窓が大きい事によるメリットは光だけではなく、空気の循環にも大きな役割を果たします。
このように採光と通風にも優れ、開放的な空間を生み出せる事が天井高の大きなメリットといえます。
空間での演出が可能
前述したようなシャンデリアやシーリングファンといった、通常では扱えないようなインテリアの導入によって空間全体を演出できます。
他にも縦の高さを利用した家具やインテリアを活用する事によって、通常では難しいアイデアも実現できるかもしれません。
背の高い大きな観葉植物を置く事も難しくない上、縦に長い収納タンスなどを置く事でスペースを最大限活用できるでしょう。
さらに一部の床を小上がりへと底上げして和室を作成できるなど、魅力的な家造りが楽しく行えるはずです。
リノベーションなども視野に入れるとすれば、非常に多種多様な空間演出に対応できますので、ライフステージに合わせた環境を容易に生み出せるでしょう。
天井が高いマンションのデメリット
天井が高い物件は羨望の対象となる事が多く、開放的で広々とした空間が実現できるでしょう。
しかしながら実際に入居した場合、思いがけないデメリットに遭遇してしまう可能性も潜んでいるのです。
こちらではそんなデメリットについて、事前に知っておくべき内容を以下の3点に分けて解説していきます。
– 専門の掃除業者が必要
– 照明の故障なども業者が必要
電気料金が上がる
天井が高い事で、なぜ電気料金が上がるのか疑問に思われた方もいらっしゃるかもしれません。
その答えは、エアコンなど冷暖房機器の効果が弱くなってしまうからです。
一般的に温かい空気は上昇し、冷たい空気は下がってきます。
そのため、冬場などにおいてはせっかく生み出した温かい空気が高い天井部分へと上昇してしまい、実際に人が生活している空間は冷えてしまうという場合があります。
結果的に暖房機器の設定温度を上げる対策をとるなど、電気をより多く使わなければ快適な温度を保てない状況に陥ってしまうのです。

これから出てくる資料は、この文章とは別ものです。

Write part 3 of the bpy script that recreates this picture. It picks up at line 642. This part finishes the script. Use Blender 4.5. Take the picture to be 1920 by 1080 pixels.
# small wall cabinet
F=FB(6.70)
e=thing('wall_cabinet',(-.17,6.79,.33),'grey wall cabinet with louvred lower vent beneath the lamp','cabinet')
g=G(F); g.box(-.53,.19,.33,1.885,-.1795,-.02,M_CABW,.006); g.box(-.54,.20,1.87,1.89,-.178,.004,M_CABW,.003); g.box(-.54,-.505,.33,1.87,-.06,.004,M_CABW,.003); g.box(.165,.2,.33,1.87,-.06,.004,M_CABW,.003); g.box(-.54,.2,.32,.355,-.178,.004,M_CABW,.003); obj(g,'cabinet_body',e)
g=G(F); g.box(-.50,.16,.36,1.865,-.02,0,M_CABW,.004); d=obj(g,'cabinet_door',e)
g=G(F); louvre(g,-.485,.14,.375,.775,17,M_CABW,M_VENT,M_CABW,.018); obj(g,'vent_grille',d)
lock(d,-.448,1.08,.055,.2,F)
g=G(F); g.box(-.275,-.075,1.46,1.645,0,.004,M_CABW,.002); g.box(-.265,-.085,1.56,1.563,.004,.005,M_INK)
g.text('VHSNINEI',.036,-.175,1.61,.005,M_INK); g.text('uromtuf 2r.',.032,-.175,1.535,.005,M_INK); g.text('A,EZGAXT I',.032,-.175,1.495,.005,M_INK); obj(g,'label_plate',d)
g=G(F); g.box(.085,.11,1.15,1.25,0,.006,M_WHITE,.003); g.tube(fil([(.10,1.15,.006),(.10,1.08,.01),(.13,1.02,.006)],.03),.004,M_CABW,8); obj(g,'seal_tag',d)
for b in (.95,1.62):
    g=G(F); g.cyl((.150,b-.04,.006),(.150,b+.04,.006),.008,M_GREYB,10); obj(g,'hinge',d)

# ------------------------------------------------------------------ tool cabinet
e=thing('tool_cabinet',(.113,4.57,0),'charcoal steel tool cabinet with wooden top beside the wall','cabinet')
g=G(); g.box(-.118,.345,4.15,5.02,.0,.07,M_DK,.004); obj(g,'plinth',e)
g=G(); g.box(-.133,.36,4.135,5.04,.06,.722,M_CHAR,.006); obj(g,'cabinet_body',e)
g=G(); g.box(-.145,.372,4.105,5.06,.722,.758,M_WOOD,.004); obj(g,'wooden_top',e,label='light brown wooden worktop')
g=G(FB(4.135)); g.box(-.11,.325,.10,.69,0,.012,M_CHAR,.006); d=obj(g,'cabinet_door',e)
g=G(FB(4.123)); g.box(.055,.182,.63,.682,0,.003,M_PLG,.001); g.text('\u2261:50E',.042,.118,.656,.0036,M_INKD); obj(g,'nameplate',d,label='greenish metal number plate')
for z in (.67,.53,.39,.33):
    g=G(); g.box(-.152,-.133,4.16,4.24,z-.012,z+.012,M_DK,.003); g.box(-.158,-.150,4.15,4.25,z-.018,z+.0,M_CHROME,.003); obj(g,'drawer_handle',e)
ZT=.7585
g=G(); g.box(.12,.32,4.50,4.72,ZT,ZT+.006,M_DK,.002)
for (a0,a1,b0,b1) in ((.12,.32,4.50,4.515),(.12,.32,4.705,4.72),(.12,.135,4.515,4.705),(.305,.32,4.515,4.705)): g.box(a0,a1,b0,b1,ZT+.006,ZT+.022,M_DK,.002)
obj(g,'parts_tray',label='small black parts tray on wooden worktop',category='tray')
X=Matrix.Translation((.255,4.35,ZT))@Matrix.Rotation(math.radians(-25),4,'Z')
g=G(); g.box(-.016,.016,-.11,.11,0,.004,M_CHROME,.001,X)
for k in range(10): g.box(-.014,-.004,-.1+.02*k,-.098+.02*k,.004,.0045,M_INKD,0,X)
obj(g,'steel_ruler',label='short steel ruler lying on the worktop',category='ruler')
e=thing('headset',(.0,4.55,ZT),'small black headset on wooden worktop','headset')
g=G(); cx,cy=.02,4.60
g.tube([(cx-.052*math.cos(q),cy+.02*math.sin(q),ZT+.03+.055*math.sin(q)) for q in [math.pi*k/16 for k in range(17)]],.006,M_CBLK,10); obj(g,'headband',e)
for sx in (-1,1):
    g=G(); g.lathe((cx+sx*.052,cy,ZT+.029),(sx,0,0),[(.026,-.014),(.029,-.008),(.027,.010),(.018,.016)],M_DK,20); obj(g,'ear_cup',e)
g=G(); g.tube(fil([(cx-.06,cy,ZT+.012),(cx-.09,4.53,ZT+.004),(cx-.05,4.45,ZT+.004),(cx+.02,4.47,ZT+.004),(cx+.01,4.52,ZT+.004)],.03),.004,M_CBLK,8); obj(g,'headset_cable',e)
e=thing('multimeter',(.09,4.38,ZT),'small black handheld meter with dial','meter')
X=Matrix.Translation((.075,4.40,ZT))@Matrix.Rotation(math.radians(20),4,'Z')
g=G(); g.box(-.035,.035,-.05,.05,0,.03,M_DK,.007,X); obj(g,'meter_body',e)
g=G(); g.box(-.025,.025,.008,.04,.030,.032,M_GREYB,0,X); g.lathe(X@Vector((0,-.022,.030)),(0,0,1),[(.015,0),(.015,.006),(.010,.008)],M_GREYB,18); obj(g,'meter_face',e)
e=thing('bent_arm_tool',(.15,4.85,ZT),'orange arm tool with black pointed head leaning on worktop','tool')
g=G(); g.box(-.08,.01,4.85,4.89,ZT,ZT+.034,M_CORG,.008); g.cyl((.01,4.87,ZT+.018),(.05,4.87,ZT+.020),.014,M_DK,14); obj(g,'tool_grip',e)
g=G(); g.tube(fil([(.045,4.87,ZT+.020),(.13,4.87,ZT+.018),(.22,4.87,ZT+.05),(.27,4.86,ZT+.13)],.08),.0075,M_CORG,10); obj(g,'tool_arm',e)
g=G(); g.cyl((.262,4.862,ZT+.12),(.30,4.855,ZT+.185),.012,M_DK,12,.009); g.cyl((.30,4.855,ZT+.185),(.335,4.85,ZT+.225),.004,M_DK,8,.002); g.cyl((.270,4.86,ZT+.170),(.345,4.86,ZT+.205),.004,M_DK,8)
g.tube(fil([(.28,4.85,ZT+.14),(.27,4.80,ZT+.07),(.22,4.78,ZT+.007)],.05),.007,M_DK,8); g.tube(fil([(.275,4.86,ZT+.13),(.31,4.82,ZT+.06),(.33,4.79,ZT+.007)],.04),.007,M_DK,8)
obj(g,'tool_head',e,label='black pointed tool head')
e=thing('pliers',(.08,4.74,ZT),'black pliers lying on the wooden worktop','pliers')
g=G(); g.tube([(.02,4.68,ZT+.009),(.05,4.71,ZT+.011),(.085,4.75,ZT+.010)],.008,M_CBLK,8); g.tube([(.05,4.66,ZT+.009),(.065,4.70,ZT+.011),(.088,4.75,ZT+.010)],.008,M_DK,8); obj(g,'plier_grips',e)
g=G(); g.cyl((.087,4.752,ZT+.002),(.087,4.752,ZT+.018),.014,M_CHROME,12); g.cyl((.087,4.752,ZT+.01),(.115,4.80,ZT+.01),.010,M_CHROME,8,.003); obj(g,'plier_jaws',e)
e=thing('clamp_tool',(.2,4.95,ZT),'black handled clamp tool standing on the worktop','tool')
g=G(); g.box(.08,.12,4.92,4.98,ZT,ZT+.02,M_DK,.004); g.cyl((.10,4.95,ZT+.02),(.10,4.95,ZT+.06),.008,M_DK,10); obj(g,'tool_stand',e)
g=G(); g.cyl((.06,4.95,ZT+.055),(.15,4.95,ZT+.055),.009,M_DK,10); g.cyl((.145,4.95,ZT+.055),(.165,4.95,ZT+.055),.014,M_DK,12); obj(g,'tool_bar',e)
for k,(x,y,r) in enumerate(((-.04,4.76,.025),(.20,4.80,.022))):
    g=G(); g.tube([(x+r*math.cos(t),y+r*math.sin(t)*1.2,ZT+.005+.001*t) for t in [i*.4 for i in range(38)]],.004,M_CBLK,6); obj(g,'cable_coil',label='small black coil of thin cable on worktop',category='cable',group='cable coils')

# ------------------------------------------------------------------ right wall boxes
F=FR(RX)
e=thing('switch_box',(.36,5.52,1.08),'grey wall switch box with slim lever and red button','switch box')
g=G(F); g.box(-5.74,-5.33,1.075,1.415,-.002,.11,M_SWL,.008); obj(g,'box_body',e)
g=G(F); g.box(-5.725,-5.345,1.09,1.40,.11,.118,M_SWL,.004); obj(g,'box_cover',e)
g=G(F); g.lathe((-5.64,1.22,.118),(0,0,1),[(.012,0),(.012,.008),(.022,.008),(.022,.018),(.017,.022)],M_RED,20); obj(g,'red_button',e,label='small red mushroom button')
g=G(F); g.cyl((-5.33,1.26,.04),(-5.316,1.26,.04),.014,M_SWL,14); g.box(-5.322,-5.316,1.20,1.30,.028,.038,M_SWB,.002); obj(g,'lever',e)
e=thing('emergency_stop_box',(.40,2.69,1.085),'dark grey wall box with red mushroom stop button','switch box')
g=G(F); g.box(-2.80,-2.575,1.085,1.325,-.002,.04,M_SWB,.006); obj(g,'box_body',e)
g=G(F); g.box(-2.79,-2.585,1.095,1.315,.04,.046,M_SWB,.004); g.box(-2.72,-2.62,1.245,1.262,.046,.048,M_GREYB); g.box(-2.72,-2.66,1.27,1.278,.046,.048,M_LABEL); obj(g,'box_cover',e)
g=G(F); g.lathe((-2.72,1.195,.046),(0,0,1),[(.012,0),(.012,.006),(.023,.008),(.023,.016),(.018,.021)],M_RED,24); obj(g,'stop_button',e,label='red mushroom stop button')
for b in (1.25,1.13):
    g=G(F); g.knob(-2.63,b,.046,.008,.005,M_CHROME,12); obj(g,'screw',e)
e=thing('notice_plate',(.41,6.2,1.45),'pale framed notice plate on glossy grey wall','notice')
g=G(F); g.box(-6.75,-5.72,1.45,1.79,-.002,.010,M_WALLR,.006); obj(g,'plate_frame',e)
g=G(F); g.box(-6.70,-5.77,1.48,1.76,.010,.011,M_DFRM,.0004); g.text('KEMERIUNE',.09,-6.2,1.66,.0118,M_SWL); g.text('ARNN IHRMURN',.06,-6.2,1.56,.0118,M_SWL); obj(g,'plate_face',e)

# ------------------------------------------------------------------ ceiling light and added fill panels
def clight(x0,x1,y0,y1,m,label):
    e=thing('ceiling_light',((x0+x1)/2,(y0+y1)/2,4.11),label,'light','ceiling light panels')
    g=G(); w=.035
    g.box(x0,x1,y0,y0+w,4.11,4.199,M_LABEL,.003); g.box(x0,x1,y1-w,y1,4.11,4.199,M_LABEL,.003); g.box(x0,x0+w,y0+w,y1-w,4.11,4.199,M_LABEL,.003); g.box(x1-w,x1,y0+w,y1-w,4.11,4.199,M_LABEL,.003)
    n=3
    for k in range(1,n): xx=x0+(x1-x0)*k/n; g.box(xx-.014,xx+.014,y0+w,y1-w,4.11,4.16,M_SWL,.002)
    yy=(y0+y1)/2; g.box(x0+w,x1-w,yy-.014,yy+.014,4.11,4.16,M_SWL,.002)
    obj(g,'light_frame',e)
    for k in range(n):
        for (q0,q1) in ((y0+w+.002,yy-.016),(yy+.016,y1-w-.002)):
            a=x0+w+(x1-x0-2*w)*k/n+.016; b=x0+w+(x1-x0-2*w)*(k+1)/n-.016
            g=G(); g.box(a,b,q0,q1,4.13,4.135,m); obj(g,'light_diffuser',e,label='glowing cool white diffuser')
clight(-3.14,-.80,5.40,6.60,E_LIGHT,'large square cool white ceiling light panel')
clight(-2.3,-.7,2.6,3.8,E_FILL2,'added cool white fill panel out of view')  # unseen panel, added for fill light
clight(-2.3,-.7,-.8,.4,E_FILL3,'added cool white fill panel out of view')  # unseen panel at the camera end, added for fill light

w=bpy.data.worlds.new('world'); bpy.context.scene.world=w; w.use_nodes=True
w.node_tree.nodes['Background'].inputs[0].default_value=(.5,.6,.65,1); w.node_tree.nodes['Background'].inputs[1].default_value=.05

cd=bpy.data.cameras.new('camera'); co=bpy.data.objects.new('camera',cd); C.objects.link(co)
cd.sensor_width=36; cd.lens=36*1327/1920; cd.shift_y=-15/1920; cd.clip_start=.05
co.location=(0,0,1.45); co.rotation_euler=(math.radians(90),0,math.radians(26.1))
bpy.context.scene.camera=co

対策としては、サーキュレーターなどで空気を循環させる事があげられます。
しかしながら通常使用しなくてもいいはずの機器を使う事になりますので、全体的な電気代が上がる事には変わりないかもしれません。
専門の掃除業者が必要
3,000cmもの高さの天井を掃除する場合、非常に高所の作業となりますので素人が安易に行なうと怪我に繋がる恐れがあります。
そのため天井付近に溜まったホコリなどを掃除するだけでも、専門の掃除業者へ依頼する必要があるでしょう。
またシーリングファンなどを取り付けていた場合などでは、取り外しから再設置までも大変な作業です。
日頃から手軽に清掃作業が行えない事は、1つのデメリットとして覚えておいた方がいいでしょう。
照明の故障なども業者が必要
前述した掃除にも関連する内容ではありますが、通常の台座などでは中々手が届かなくなりますので、照明の交換や故障といった場合にも業者を頼らなければいけません。
照明器具は日常的に使用するものですので、頻繁に依頼していると費用もバカになりません。
対策としては、比較的寿命が長いLED照明へと交換するなど、出来る限り手間のかからない工夫を施すしかないでしょう。
まとめ
マンションにおける天井高について、基本的な内容からメリット、デメリットまでを解説してきました。
高級物件の目安となっているなど、開放的な空間が魅力的な天井高ではありますが、その裏側には電気代の上昇やメンテナンスの手間といったデメリットも潜んでいます。
ご自身が理想とする住居空間を手に入れるためにも、よく内容を吟味した上で検討する事が重要でしょう。
そのためにも、本記事の内容が参考になりましたら幸いです。